Why Carlin was NOT a great comedian (as opposed to successful) is simple, he was not a great story teller. Even on his best day he was a 7.5. People sometimes compare him to Pryor and there is no close measure there. Richard Pryor was a master story teller (some may point out that Pryor was at times vulgar for even general audiences and for adult audiences indulged greatly in the use of expletives and crude language but this does not change the fact of Pryor's outstanding and most important gift for greatness as a comedian, story telling and one could argue Pryor's use of such was not FOR humor but as part of the context as opposed to Carlin who relied on crudeness and vulgarity itself for a laugh).

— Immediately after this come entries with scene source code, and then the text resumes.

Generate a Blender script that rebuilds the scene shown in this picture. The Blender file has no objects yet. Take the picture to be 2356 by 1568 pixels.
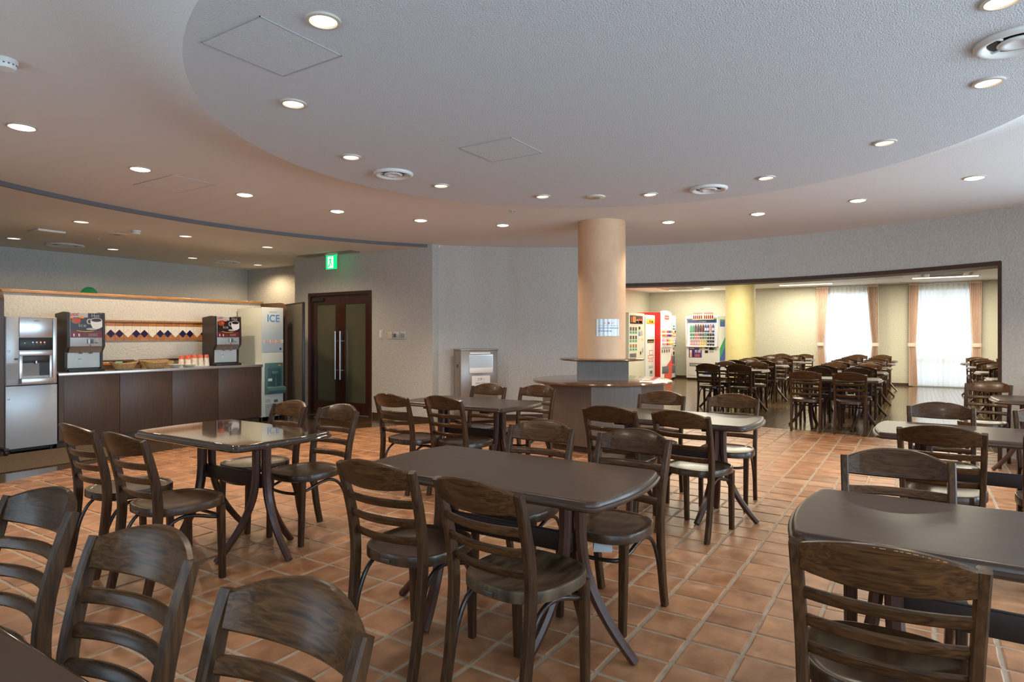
import bpy, bmesh, math, random
from mathutils import Vector, Matrix
random.seed(7)
PI = math.pi
scene = bpy.context.scene
COL = scene.collection
# ------------------------------------------------------------------ camera
TH = 0.574; CAMZ = 1.285
cd = bpy.data.cameras.new('camera'); cam = bpy.data.objects.new('camera', cd); COL.objects.link(cam)
cam.location = (0, 0, CAMZ); cam.rotation_euler = (PI / 2, 0, TH)
cd.sensor_width = 36.0; cd.lens = 1445.0 / 2356 * 36.0
cd.shift_x = 0.0; cd.shift_y = -(784 - 772) / 2356.0
cd.clip_start = 0.05; cd.clip_end = 200
scene.camera = cam
# ------------------------------------------------------------------ world, exposure
w = bpy.data.worlds.new('sky'); scene.world = w; w.use_nodes = True
bg = w.node_tree.nodes['Background']; bg.inputs[0].default_value = (0.72, 0.86, 1.0, 1); bg.inputs[1].default_value = 1.2
vs = scene.view_settings
vs.view_transform = 'Standard'; vs.look = 'None'; vs.gamma = 1.0; vs.use_curve_mapping = False
vs.exposure = -0.22
DAY = 70.0          # W per room window (behind the camera)
DAYCOL = (0.60, 0.82, 1.0)
FARDAY = 20.0      # W per far-room window
RINGW, DISCW, ALCW = 105.0, 24.0, 88.0
WARM = (1.0, 0.84, 0.65)
TUBEW = 95.0

def area_light(name, loc, direction, sx, sy, power, col, parent=None, spread=PI):
    d = bpy.data.lights.new(name, 'AREA'); d.shape = 'RECTANGLE'; d.size = sx; d.size_y = sy
    d.energy = power; d.color = col; d.spread = spread
    o = bpy.data.objects.new(name, d); COL.objects.link(o)
    o.location = loc; o.rotation_euler = Vector(direction).to_track_quat('-Z', 'Y').to_euler()
    if parent: o.parent = parent
    return o

def spot(name, loc, power, col, parent=None, angle=124, blend=0.6, radius=0.05):
    d = bpy.data.lights.new(name, 'SPOT'); d.energy = power; d.color = col
    d.spot_size = math.radians(angle); d.spot_blend = blend; d.shadow_soft_size = radius
    o = bpy.data.objects.new(name, d); COL.objects.link(o); o.location = loc
    if parent: o.parent = parent
    return o

# ------------------------------------------------------------------ materials
def mat(name, col, rough=0.5, metal=0.0, spec=0.5, coat=0.0, emit=None, estr=0.0, bump=None, bscale=100, trans=0.0, sheen=0):
    m = bpy.data.materials.new(name); m.use_nodes = True
    nt = m.node_tree; b = nt.nodes['Principled BSDF']
    b.inputs['Base Color'].default_value = (*col, 1); b.inputs['Roughness'].default_value = rough
    b.inputs['Metallic'].default_value = metal; b.inputs['Specular IOR Level'].default_value = spec
    b.inputs['Coat Weight'].default_value = coat; b.inputs['Coat Roughness'].default_value = 0.1
    b.inputs['Transmission Weight'].default_value = trans
    if emit: b.inputs['Emission Color'].default_value = (*emit, 1); b.inputs['Emission Strength'].default_value = estr
    if bump:
        tc = nt.nodes.new('ShaderNodeTexCoord'); n = nt.nodes.new('ShaderNodeTexNoise'); bp = nt.nodes.new('ShaderNodeBump')
        n.inputs['Scale'].default_value = bscale; n.inputs['Detail'].default_value = 3
        bp.inputs['Strength'].default_value = bump; bp.inputs['Distance'].default_value = 0.01
        nt.links.new(tc.outputs['Object'], n.inputs['Vector']); nt.links.new(n.outputs['Fac'], bp.inputs['Height'])
        nt.links.new(bp.outputs['Normal'], b.inputs['Normal'])
    return m

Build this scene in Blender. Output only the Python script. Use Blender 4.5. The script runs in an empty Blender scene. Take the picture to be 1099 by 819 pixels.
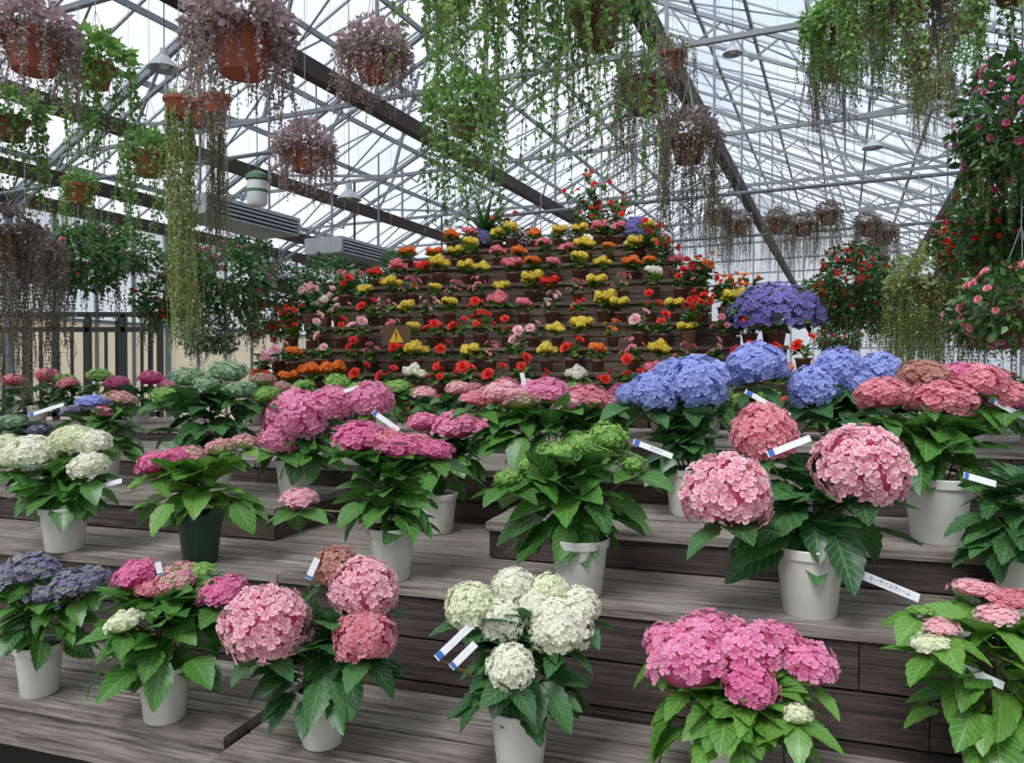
import bpy, math, random
import numpy as np
from mathutils import Matrix, Vector
R = random.Random(7)
CZ = 1.5; HY = 400.0; F = 800.0; CX = 549.5
def rad(a): return a*math.pi/180
def nrm(v):
    v = np.asarray(v, float); return v/(np.linalg.norm(v)+1e-9)
def W(px, py, d): return np.array([(px-CX)/F*d, d, CZ-(py-HY)/F*d])

# ---------------------------------------------------------------- mesh builder
def TP(V, Fs, A=None):
    V = np.array(V, float)
    A = np.zeros((len(V), 3)) if A is None else np.array(A, float)
    return (V, np.array([i for f in Fs for i in f], int), np.array([len(f) for f in Fs], int), A)
class MB:
    def __init__(s): s.V=[];s.L=[];s.S=[];s.M=[];s.A=[];s.n=0
    def add(s, T, Rm=None, t=(0,0,0), mi=0, rnd=None):
        V = T[0] if Rm is None else T[0]@np.asarray(Rm).T
        s.V.append(V+np.asarray(t)); s.L.append(T[1]+s.n); s.S.append(T[2])
        s.M.append(np.full(len(T[2]), mi)); A=T[3].copy()
        if rnd is not None: A[:,2]=rnd
        s.A.append(A); s.n+=len(V)
    def tmpl(s):
        return (np.concatenate(s.V),np.concatenate(s.L),np.concatenate(s.S),np.concatenate(s.A))
    def mesh(s, name, mats, smooth=True, sharp=None):
        V=np.concatenate(s.V);L=np.concatenate(s.L);S=np.concatenate(s.S);M=np.concatenate(s.M);A=np.concatenate(s.A)
        me=bpy.data.meshes.new(name)
        me.vertices.add(len(V)); me.vertices.foreach_set('co',V.ravel().astype(np.float32))
        me.loops.add(len(L)); me.loops.foreach_set('vertex_index',L.astype(np.int32))
        me.polygons.add(len(S)); st=np.concatenate([[0],np.cumsum(S)[:-1]])
        me.polygons.foreach_set('loop_start',st.astype(np.int32))
        for m in mats: me.materials.append(m)
        me.polygons.foreach_set('material_index',M.astype(np.int32))
        me.polygons.foreach_set('use_smooth',np.full(len(S),smooth))
        ca=me.color_attributes.new('col','FLOAT_COLOR','POINT')
        ca.data.foreach_set('color',np.hstack([A,np.ones((len(A),1))]).ravel().astype(np.float32))
        me.update(calc_edges=True); me.validate()
        if sharp: me.set_sharp_from_angle(angle=rad(sharp))
        return me
COL=bpy.context.scene.collection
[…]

Carlin grunted out his stories and often was so pedestrian he would have to stop and cue the audience that it is time to laugh. On the other hand, Pryor's stories (and the stories of real masters), while professionally timed were also repeatedly blessed with smiles, roars, cackles and giggles simply because such true geniuses could take an audience to places and back almost unintentionally due to exceedingly superior instinct that came out even in the slightest facial expression, pause or reflection. Carlin did not have that. Where he went, you went and no further.

But he was SUCCESSFUL. He did find an audience. But then, people pay to see Rosie O'Donnell, David Letterman, John Stewart and so on. Carlin successful.... yes, gifted.... not so much, genius....now that's something to laugh at.

Next Please! If you claim to be a conservative, please don't disgrace yourself and conservatism by thinking and arguing like a liberal.